## [Stated problem]
Reproduce the listing below exactly. Pictures do not belong in the copy.

-- BEGIN --

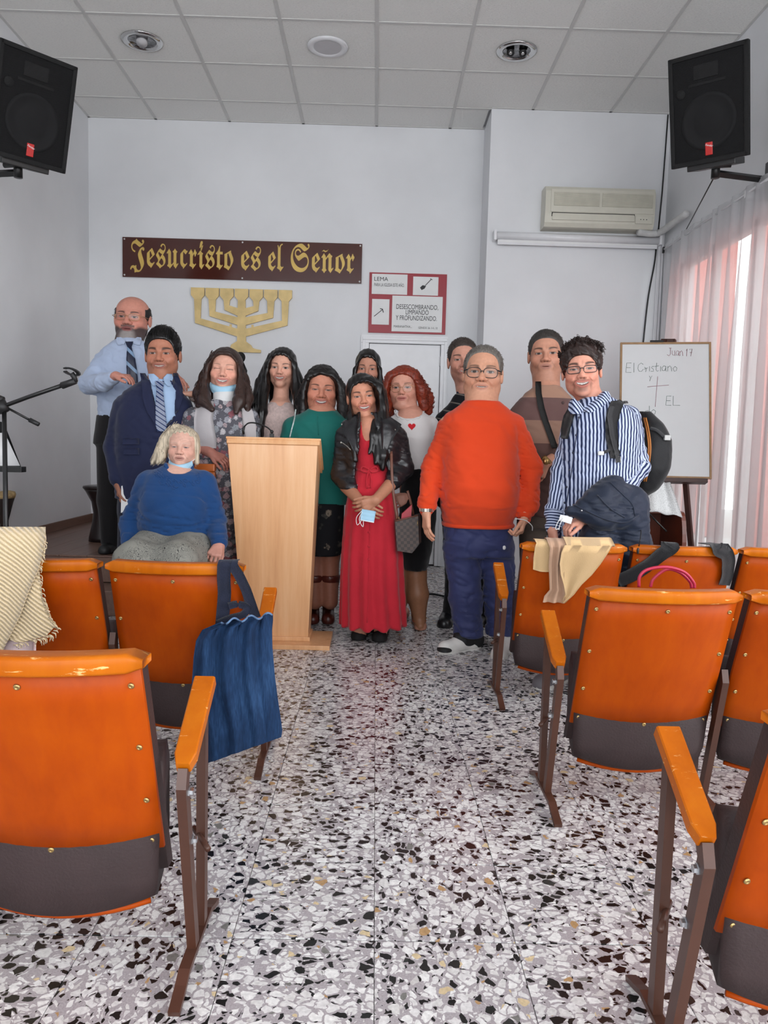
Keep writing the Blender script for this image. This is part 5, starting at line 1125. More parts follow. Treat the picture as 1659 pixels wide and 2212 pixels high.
def polo_man():
    Y = 4.95; base = (at(1010, 1200, Y)[0], Y, 0)
    h = Head(1002, 776, 824, Y - .02, yaw=-4, roll=-5, smile=.75, eye=.0040, wide=.96, jaw=1.0, nose=1.1)
    c = dict(FACE, skin=lin('#c8907c'), brow=lin('#332620'), stubble=.22, scalp=lin('#4a403a'), hairline=.086, temple=-.1, bags=.3, wrinkle=.4)
    rows = R([(1180, 958, 1084, .13), (1100, 952, 1090, .14), (1000, 946, 1094, .145), (930, 942, 1096, .135), (895, 952, 1092, .12), (872, 970, 1074, .095), (852, 984, 1052, .075)], Y)
    aL = [A(963, 912, Y), A(952, 1000, Y), A(955, 1080, Y - .04)]; aR = [A(1082, 905, Y), A(1086, 1000, Y), A(1080, 1080, Y)]
    def sh(P):
        d = loft(P, rows, 2.3); d = su(d, chain(P, aL, (.072, .06, .05), .03), .03); d = su(d, chain(P, aR, (.072, .06, .05), .03), .03); return d + .004 * wr(P, .10, 5)
    kn = (A(985, 1270, Y), A(972, 1335, Y)); kn2 = (A(1052, 1270, Y), A(1055, 1335, Y))
    who = person('man in a dark striped polo shirt standing behind the man in orange', h, c, base, [(A(1018, 900, Y), A(1018, 1180, Y), .09, .10)] + legs_seg(A(990, 1180, Y), *kn, A(1045, 1180, Y), *kn2), neck=A(1013, 862, Y + .03), neck_r=.058)
    PM = m_stripes('black_polo_with_fine_lines', '#121218', '#8d867c', .062, .075, 'sv'); lo, hi = bounds(aL + aR + [A(1018, 1185, Y), A(1015, 850, Y)], .16); lo[2] = rows[0][0] - .01
    s = garment('polo_shirt', who, sh, lo, hi, .009, PM, lambda v: {'sv': v[:, 2] - .25 * np.abs(v[:, 0] - at(1018, 900, Y)[0])})
    collar(who, A(1014, 850, Y + .01), .070, A(1014, 862, Y)[2], A(1014, 840, Y)[2], .045, M('navy_collar', '#1b2036', .8), parent=s)
    BL = cloth('black_trousers', '#0e0e12', .85)
    def tr(P): return su(chain(P, [A(990, 1170, Y), *kn], (.10, .068, .055)), chain(P, [A(1045, 1170, Y), *kn2], (.10, .068, .055)), .02) + .004 * wr(P, .07, 2)
    lo, hi = bounds([kn[1], kn2[1], A(1018, 1160, Y)], .14); lo[2] = .05; garment('trousers', who, tr, lo, hi, .01, BL)
    SB = M('black_leather_shoe', '#101013', .35); shoe(who, atz(972, 1340, 0) + V(0, .06, 0), atz(958, 1358, 0), SB, .046, .07, 'shoe', BLACKP); shoe(who, atz(1055, 1340, 0) + V(0, .06, 0), atz(1060, 1358, 0), SB, .046, .07)
    f = hair_cap(h, .005, .007, (.060, .110), -.02, -.055, .001, .012, fz=-.035, temple=.026); lo, hi = bounds([h.c], .14 * h.k); m_ = mesh_sdf(f, lo, hi, .0045); wmesh('hair', who, [m_, fuzz(m_, h.c, 1200, .009, h.R @ V(.1, 1, .2), .0012, 2, .7)], m_hair('brown_cropped_hair', '#3b312c', .6)); return who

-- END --

## [Response]
Keep writing the Blender script for this image. This is part 5, starting at line 1125. More parts follow. Treat the picture as 1659 pixels wide and 2212 pixels high.
def polo_man():
    Y = 4.95; base = (at(1010, 1200, Y)[0], Y, 0)
    h = Head(1002, 776, 824, Y - .02, yaw=-4, roll=-5, smile=.75, eye=.0040, wide=.96, jaw=1.0, nose=1.1)
    c = dict(FACE, skin=lin('#c8907c'), brow=lin('#332620'), stubble=.22, scalp=lin('#4a403a'), hairline=.086, temple=-.1, bags=.3, wrinkle=.4)
    rows = R([(1180, 958, 1084, .13), (1100, 952, 1090, .14), (1000, 946, 1094, .145), (930, 942, 1096, .135), (895, 952, 1092, .12), (872, 970, 1074, .095), (852, 984, 1052, .075)], Y)
    aL = [A(963, 912, Y), A(952, 1000, Y), A(955, 1080, Y - .04)]; aR = [A(1082, 905, Y), A(1086, 1000, Y), A(1080, 1080, Y)]
    def sh(P):
        d = loft(P, rows, 2.3); d = su(d, chain(P, aL, (.072, .06, .05), .03), .03); d = su(d, chain(P, aR, (.072, .06, .05), .03), .03); return d + .004 * wr(P, .10, 5)
    kn = (A(985, 1270, Y), A(972, 1335, Y)); kn2 = (A(1052, 1270, Y), A(1055, 1335, Y))
    who = person('man in a dark striped polo shirt standing behind the man in orange', h, c, base, [(A(1018, 900, Y), A(1018, 1180, Y), .09, .10)] + legs_seg(A(990, 1180, Y), *kn, A(1045, 1180, Y), *kn2), neck=A(1013, 862, Y + .03), neck_r=.058)
    PM = m_stripes('black_polo_with_fine_lines', '#121218', '#8d867c', .062, .075, 'sv'); lo, hi = bounds(aL + aR + [A(1018, 1185, Y), A(1015, 850, Y)], .16); lo[2] = rows[0][0] - .01
    s = garment('polo_shirt', who, sh, lo, hi, .009, PM, lambda v: {'sv': v[:, 2] - .25 * np.abs(v[:, 0] - at(1018, 900, Y)[0])})
    collar(who, A(1014, 850, Y + .01), .070, A(1014, 862, Y)[2], A(1014, 840, Y)[2], .045, M('navy_collar', '#1b2036', .8), parent=s)
    BL = cloth('black_trousers', '#0e0e12', .85)
    def tr(P): return su(chain(P, [A(990, 1170, Y), *kn], (.10, .068, .055)), chain(P, [A(1045, 1170, Y), *kn2], (.10, .068, .055)), .02) + .004 * wr(P, .07, 2)
    lo, hi = bounds([kn[1], kn2[1], A(1018, 1160, Y)], .14); lo[2] = .05; garment('trousers', who, tr, lo, hi, .01, BL)
    SB = M('black_leather_shoe', '#101013', .35); shoe(who, atz(972, 1340, 0) + V(0, .06, 0), atz(958, 1358, 0), SB, .046, .07, 'shoe', BLACKP); shoe(who, atz(1055, 1340, 0) + V(0, .06, 0), atz(1060, 1358, 0), SB, .046, .07)
    f = hair_cap(h, .005, .007, (.060, .110), -.02, -.055, .001, .012, fz=-.035, temple=.026); lo, hi = bounds([h.c], .14 * h.k); m_ = mesh_sdf(f, lo, hi, .0045); wmesh('hair', who, [m_, fuzz(m_, h.c, 1200, .009, h.R @ V(.1, 1, .2), .0012, 2, .7)], m_hair('brown_cropped_hair', '#3b312c', .6)); return who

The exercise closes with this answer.